Scripts that build scenes:
+ + + +

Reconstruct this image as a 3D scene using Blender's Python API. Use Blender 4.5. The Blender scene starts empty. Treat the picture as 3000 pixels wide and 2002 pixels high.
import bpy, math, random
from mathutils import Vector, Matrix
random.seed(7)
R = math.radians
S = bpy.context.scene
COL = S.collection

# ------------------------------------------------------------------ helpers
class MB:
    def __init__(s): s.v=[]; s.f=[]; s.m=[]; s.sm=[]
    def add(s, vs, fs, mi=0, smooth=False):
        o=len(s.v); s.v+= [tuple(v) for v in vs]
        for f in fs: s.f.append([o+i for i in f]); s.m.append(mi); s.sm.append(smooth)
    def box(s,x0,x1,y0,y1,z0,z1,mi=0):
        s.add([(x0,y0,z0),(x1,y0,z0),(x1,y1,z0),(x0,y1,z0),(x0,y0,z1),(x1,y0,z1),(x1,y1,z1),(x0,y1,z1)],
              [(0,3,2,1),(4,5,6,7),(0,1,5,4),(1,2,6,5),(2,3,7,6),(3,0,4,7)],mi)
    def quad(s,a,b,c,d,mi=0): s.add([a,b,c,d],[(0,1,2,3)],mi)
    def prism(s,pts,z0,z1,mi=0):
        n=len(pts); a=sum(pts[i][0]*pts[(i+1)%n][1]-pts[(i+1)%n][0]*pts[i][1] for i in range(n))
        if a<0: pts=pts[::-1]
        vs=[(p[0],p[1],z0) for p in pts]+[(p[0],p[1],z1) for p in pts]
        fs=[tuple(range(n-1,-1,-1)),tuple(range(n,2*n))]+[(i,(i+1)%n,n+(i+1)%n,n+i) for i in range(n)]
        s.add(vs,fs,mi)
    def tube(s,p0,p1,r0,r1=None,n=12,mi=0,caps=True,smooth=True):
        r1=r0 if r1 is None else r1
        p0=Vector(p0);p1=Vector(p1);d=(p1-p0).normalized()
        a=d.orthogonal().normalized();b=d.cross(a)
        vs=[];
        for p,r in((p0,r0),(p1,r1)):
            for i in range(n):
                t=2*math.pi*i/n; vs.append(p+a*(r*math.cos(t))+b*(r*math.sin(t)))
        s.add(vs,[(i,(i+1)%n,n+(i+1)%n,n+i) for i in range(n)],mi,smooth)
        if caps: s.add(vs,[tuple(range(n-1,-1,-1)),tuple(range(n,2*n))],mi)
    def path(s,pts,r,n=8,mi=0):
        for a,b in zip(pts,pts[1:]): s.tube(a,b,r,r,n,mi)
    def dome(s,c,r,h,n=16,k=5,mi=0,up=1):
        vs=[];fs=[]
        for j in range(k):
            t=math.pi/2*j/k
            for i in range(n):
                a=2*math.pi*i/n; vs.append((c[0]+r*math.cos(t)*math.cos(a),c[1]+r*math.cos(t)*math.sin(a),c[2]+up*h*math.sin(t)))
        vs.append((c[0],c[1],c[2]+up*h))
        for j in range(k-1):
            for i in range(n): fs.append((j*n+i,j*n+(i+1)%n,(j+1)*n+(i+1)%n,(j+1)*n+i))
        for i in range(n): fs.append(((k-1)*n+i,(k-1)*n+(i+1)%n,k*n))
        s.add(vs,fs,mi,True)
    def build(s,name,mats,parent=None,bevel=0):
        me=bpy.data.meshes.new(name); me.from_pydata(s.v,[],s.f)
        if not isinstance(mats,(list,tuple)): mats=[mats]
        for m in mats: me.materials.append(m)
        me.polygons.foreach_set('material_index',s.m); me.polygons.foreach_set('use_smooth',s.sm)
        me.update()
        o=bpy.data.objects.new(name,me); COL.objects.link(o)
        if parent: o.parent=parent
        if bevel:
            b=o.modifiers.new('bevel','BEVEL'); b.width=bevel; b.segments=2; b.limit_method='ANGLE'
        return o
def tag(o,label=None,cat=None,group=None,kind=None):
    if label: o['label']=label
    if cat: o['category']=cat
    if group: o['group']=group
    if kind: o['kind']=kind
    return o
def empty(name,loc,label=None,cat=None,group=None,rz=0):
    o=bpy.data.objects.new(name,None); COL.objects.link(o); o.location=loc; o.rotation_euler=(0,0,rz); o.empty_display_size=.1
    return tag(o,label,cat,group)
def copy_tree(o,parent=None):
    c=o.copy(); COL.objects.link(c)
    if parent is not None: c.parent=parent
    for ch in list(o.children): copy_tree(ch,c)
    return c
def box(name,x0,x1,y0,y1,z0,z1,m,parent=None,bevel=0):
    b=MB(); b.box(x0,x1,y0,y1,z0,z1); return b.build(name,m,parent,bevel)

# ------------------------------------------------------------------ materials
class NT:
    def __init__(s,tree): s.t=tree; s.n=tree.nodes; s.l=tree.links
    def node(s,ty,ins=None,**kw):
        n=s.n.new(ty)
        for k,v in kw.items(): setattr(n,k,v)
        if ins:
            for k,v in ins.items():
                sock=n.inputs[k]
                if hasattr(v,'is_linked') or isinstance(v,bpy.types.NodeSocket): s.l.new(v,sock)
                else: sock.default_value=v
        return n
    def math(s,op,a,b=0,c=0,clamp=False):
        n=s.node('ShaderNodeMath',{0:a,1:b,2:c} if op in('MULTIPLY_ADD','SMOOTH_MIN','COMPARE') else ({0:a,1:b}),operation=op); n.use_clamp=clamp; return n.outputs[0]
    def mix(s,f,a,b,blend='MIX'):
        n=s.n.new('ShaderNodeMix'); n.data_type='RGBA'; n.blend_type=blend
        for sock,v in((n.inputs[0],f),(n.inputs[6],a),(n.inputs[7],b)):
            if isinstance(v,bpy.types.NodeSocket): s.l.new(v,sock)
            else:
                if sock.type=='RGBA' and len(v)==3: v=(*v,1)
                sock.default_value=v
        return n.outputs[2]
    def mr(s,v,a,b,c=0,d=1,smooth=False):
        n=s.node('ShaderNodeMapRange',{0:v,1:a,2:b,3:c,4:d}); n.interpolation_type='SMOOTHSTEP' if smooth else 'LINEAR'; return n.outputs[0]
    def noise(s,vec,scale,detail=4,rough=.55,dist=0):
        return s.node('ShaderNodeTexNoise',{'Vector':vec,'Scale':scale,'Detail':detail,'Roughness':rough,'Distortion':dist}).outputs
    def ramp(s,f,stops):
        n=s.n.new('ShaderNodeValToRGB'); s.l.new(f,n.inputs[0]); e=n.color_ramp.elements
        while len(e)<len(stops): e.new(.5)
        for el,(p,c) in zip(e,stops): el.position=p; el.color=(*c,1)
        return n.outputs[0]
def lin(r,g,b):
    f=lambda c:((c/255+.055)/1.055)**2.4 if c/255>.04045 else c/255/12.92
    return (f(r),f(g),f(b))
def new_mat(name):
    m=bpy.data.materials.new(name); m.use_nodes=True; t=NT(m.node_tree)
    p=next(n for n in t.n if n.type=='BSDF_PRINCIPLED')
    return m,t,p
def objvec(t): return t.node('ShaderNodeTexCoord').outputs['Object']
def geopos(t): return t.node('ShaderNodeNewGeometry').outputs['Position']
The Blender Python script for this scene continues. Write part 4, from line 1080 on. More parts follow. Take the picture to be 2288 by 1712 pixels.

+ + + +

Everything from the first line of the data through the line containing "COL = S.collection" should be echoed exactly. Add nothing.

» **WRITTEN SOLUTION**
Reconstruct this image as a 3D scene using Blender's Python API. Use Blender 4.5. The Blender scene starts empty. Treat the picture as 3000 pixels wide and 2002 pixels high.
import bpy, math, random
from mathutils import Vector, Matrix
random.seed(7)
R = math.radians
S = bpy.context.scene
COL = S.collection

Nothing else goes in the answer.